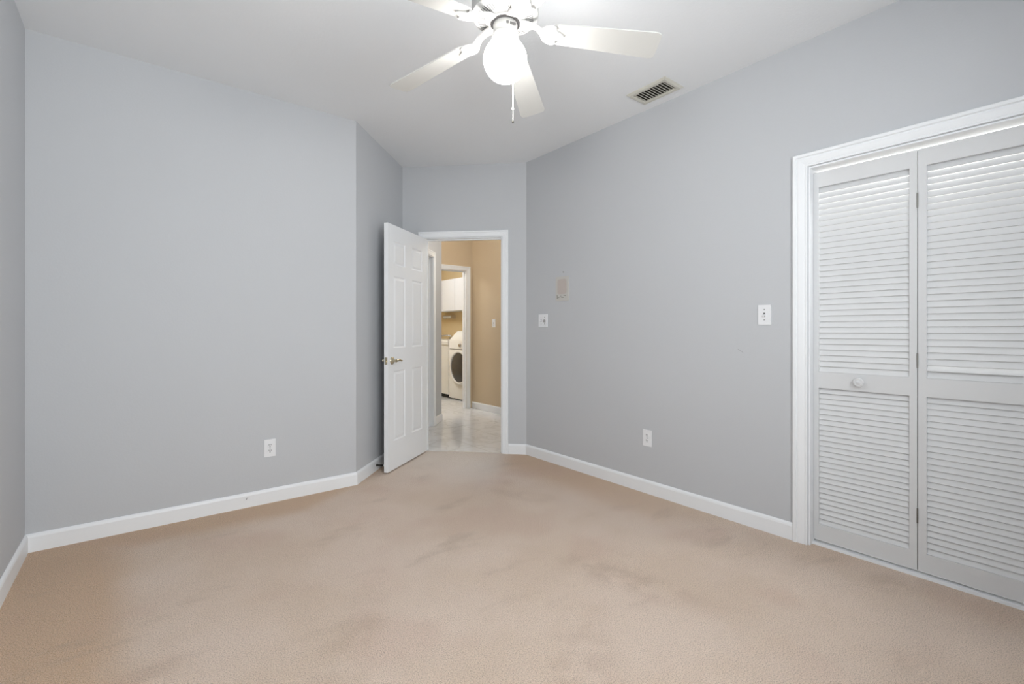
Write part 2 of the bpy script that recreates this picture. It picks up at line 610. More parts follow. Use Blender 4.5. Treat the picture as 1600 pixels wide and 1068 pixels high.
# baseboards
baseboard('baseboard_left', (0, AV), 0, ((EU, A1 + 0.006),), 'white baseboard along the long left wall')
baseboard('baseboard_side', (EU, 0), PI / 2, ((BV, AV),), 'white baseboard along the strip of wall at the left edge')
baseboard('baseboard_angled', (A1, AV), A45, ((-0.005, PD - (A1 + AV) / R2),), 'white baseboard of the angled wall behind the door')
bq = lambda q: q - QB
baseboard('baseboard_doorway', pq(PD, QB), -A45, ((bq(DQ1 + 0.062), bq(QC)), (0.0, bq(DQ0 - 0.062))), 'short white baseboard between the doorway and the right wall')
baseboard('baseboard_right', (CU, 0), PI / 2, ((CL1 + 0.077, 3.367),), 'white baseboard along the right wall up to the closet', side=1)
baseboard('baseboard_hallway_left', o0, A45, ((5.60 - PD - 0.1, 5.925 - PD - 0.1),), 'short white baseboard at the end of the hallway left wall')
baseboard('baseboard_hallway_right', (G_U, 2.85), PI / 2, ((0, F_V - 2.85),), 'white baseboard under the tan hallway wall', side=1)

# small marks
def mark(parent, name, pts, r):
    bm = bmesh.new()
    tube(bm, pts, r, 6)
    o = link(name, bm, M['slotgrey'], bpy.data.objects[parent])
    return o


mark('baseboard_left', 'scuff_mark', [(0.546, AV - 0.0132, 0.052), (0.549, AV - 0.0132, 0.062), (0.556, AV - 0.0132, 0.064)], 0.0016)
mark('wall_right', 'scratch_mark', [(CU - 0.0002, 1.378, 1.049), (CU - 0.0002, 1.362, 1.040), (CU - 0.0002, 1.347, 1.029)], 0.0007)

# door frames
casing('trim_1', pq(PD, 0), -A45, DQ0, DQ1, DZ, 0.056, 'white frame and casing of the open bedroom doorway')
casing('trim_2', (CU, 0), PI / 2, CL0, CL1, CLZ, 0.071, 'moulded white casing round the closet opening', side=1, both=False, stop=False, t=0.022)
casing('trim_3', (0, F_V), 0, 3.05, 3.812, 2.046, 0.060, 'white casing of the laundry doorway')
casing('trim_4', o0, A45, 0.30, 5.535 - PD - 0.10, 2.047, 0.060, 'white casing of the dark doorway in the hallway left wall')


# window behind the camera
def window(name, origin, ang, s0, s1, z0, z1, side, label):
    mt = frame_mtx((*origin, 0), ang)
    root = empty(name, mt @ Vector(((s0 + s1) / 2, 0, z0)), ang)
    struct(root, label, 'window')
    L0, L1 = -(s1 - s0) / 2, (s1 - s0) / 2
    hh = z1 - z0
    ya, yb = sorted((-side * 0.03, -side * 0.085))
    bm = bmesh.new()
    f = 0.045
    box(bm, L0, L0 + f, ya, yb, 0, hh)
    box(bm, L1 - f, L1, ya, yb, 0, hh)
    box(bm, L0 + f, L1 - f, ya, yb, 0, f)
    box(bm, L0 + f, L1 - f, ya, yb, hh - f, hh)
    box(bm, L0 + f, L1 - f, ya, yb, hh / 2 - 0.02, hh / 2 + 0.02)
    link('window_frame', bm, M['trim'], root)
    bm = bmesh.new()
    ym = (ya + yb) / 2
    box(bm, L0 + f, L1 - f, ym - 0.002, ym + 0.002, f, hh / 2 - 0.02)
    box(bm, L0 + f, L1 - f, ym - 0.002, ym + 0.002, hh / 2 + 0.02, hh - f)
    link('window_pane', bm, M['glass'], root)
    bm = bmesh.new()
    yy = sorted((side * 0.03, -side * 0.03))
    box(bm, L0, L1, yy[0], yy[1], 0.0, 0.018)
    bevel(bm, 0.004)
    link('window_sill', bm, M['trim'], root)


window('window_1', (EU - 0.1, BV), 0, 0.48, 2.18, 0.98, 2.25, 1, 'white sash window in the wall behind the camera')


# ------------------------------------------------------------------ bedroom door
def panel_face(bm, W, Ht, panels, y, s, z_off=0.0):
    """one moulded face of a panel door in local x (0..W), z (0..Ht), at local y; s = outward sign"""
    xs = sorted({0.0, W, *[v for p in panels for v in p[:2]]})
    zs = sorted({0.0, Ht, *[v for p in panels for v in p[2:]]})

    def V(x, z, d=0.0):
        return bm.verts.new((x, y - s * d, z + z_off))
    for xa, xb in zip(xs[:-1], xs[1:]):
        for za, zb in zip(zs[:-1], zs[1:]):
            if any(p[0] <= xa and xb <= p[1] and p[2] <= za and zb <= p[3] for p in panels):
                continue
            bm.faces.new([V(xa, za), V(xb, za), V(xb, zb), V(xa, zb)])
    for x0, x1, z0, z1 in panels:
        rings = []
        for i, d in ((0, 0), (0.005, 0.004), (0.009, 0.006), (0.014, 0.006), (0.032, 0.0015), (0.036, 0.0015)):
            rings.append([V(x0 + i, z0 + i, d), V(x1 - i, z0 + i, d), V(x1 - i, z1 - i, d), V(x0 + i, z1 - i, d)])
        for a, b in zip(rings[:-1], rings[1:]):
            for k in range(4):
                j = (k + 1) % 4
                bm.faces.new([a[k], a[j], b[j], b[k]])
        bm.faces.new(rings[-1])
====
### WRITTEN REQUEST
Restate the data above word for word. Skip every picture.

### COMPLETED TASK
Write part 2 of the bpy script that recreates this picture. It picks up at line 610. More parts follow. Use Blender 4.5. Treat the picture as 1600 pixels wide and 1068 pixels high.
# baseboards
baseboard('baseboard_left', (0, AV), 0, ((EU, A1 + 0.006),), 'white baseboard along the long left wall')
baseboard('baseboard_side', (EU, 0), PI / 2, ((BV, AV),), 'white baseboard along the strip of wall at the left edge')
baseboard('baseboard_angled', (A1, AV), A45, ((-0.005, PD - (A1 + AV) / R2),), 'white baseboard of the angled wall behind the door')
bq = lambda q: q - QB
baseboard('baseboard_doorway', pq(PD, QB), -A45, ((bq(DQ1 + 0.062), bq(QC)), (0.0, bq(DQ0 - 0.062))), 'short white baseboard between the doorway and the right wall')
baseboard('baseboard_right', (CU, 0), PI / 2, ((CL1 + 0.077, 3.367),), 'white baseboard along the right wall up to the closet', side=1)
baseboard('baseboard_hallway_left', o0, A45, ((5.60 - PD - 0.1, 5.925 - PD - 0.1),), 'short white baseboard at the end of the hallway left wall')
baseboard('baseboard_hallway_right', (G_U, 2.85), PI / 2, ((0, F_V - 2.85),), 'white baseboard under the tan hallway wall', side=1)

# small marks
def mark(parent, name, pts, r):
    bm = bmesh.new()
    tube(bm, pts, r, 6)
    o = link(name, bm, M['slotgrey'], bpy.data.objects[parent])
    return o


mark('baseboard_left', 'scuff_mark', [(0.546, AV - 0.0132, 0.052), (0.549, AV - 0.0132, 0.062), (0.556, AV - 0.0132, 0.064)], 0.0016)
mark('wall_right', 'scratch_mark', [(CU - 0.0002, 1.378, 1.049), (CU - 0.0002, 1.362, 1.040), (CU - 0.0002, 1.347, 1.029)], 0.0007)

# door frames
casing('trim_1', pq(PD, 0), -A45, DQ0, DQ1, DZ, 0.056, 'white frame and casing of the open bedroom doorway')
casing('trim_2', (CU, 0), PI / 2, CL0, CL1, CLZ, 0.071, 'moulded white casing round the closet opening', side=1, both=False, stop=False, t=0.022)
casing('trim_3', (0, F_V), 0, 3.05, 3.812, 2.046, 0.060, 'white casing of the laundry doorway')
casing('trim_4', o0, A45, 0.30, 5.535 - PD - 0.10, 2.047, 0.060, 'white casing of the dark doorway in the hallway left wall')


# window behind the camera
def window(name, origin, ang, s0, s1, z0, z1, side, label):
    mt = frame_mtx((*origin, 0), ang)
    root = empty(name, mt @ Vector(((s0 + s1) / 2, 0, z0)), ang)
    struct(root, label, 'window')
    L0, L1 = -(s1 - s0) / 2, (s1 - s0) / 2
    hh = z1 - z0
    ya, yb = sorted((-side * 0.03, -side * 0.085))
    bm = bmesh.new()
    f = 0.045
    box(bm, L0, L0 + f, ya, yb, 0, hh)
    box(bm, L1 - f, L1, ya, yb, 0, hh)
    box(bm, L0 + f, L1 - f, ya, yb, 0, f)
    box(bm, L0 + f, L1 - f, ya, yb, hh - f, hh)
    box(bm, L0 + f, L1 - f, ya, yb, hh / 2 - 0.02, hh / 2 + 0.02)
    link('window_frame', bm, M['trim'], root)
    bm = bmesh.new()
    ym = (ya + yb) / 2
    box(bm, L0 + f, L1 - f, ym - 0.002, ym + 0.002, f, hh / 2 - 0.02)
    box(bm, L0 + f, L1 - f, ym - 0.002, ym + 0.002, hh / 2 + 0.02, hh - f)
    link('window_pane', bm, M['glass'], root)
    bm = bmesh.new()
    yy = sorted((side * 0.03, -side * 0.03))
    box(bm, L0, L1, yy[0], yy[1], 0.0, 0.018)
    bevel(bm, 0.004)
    link('window_sill', bm, M['trim'], root)


window('window_1', (EU - 0.1, BV), 0, 0.48, 2.18, 0.98, 2.25, 1, 'white sash window in the wall behind the camera')


# ------------------------------------------------------------------ bedroom door
def panel_face(bm, W, Ht, panels, y, s, z_off=0.0):
    """one moulded face of a panel door in local x (0..W), z (0..Ht), at local y; s = outward sign"""
    xs = sorted({0.0, W, *[v for p in panels for v in p[:2]]})
    zs = sorted({0.0, Ht, *[v for p in panels for v in p[2:]]})

    def V(x, z, d=0.0):
        return bm.verts.new((x, y - s * d, z + z_off))
    for xa, xb in zip(xs[:-1], xs[1:]):
        for za, zb in zip(zs[:-1], zs[1:]):
            if any(p[0] <= xa and xb <= p[1] and p[2] <= za and zb <= p[3] for p in panels):
                continue
            bm.faces.new([V(xa, za), V(xb, za), V(xb, zb), V(xa, zb)])
    for x0, x1, z0, z1 in panels:
        rings = []
        for i, d in ((0, 0), (0.005, 0.004), (0.009, 0.006), (0.014, 0.006), (0.032, 0.0015), (0.036, 0.0015)):
            rings.append([V(x0 + i, z0 + i, d), V(x1 - i, z0 + i, d), V(x1 - i, z1 - i, d), V(x0 + i, z1 - i, d)])
        for a, b in zip(rings[:-1], rings[1:]):
            for k in range(4):
                j = (k + 1) % 4
                bm.faces.new([a[k], a[j], b[j], b[k]])
        bm.faces.new(rings[-1])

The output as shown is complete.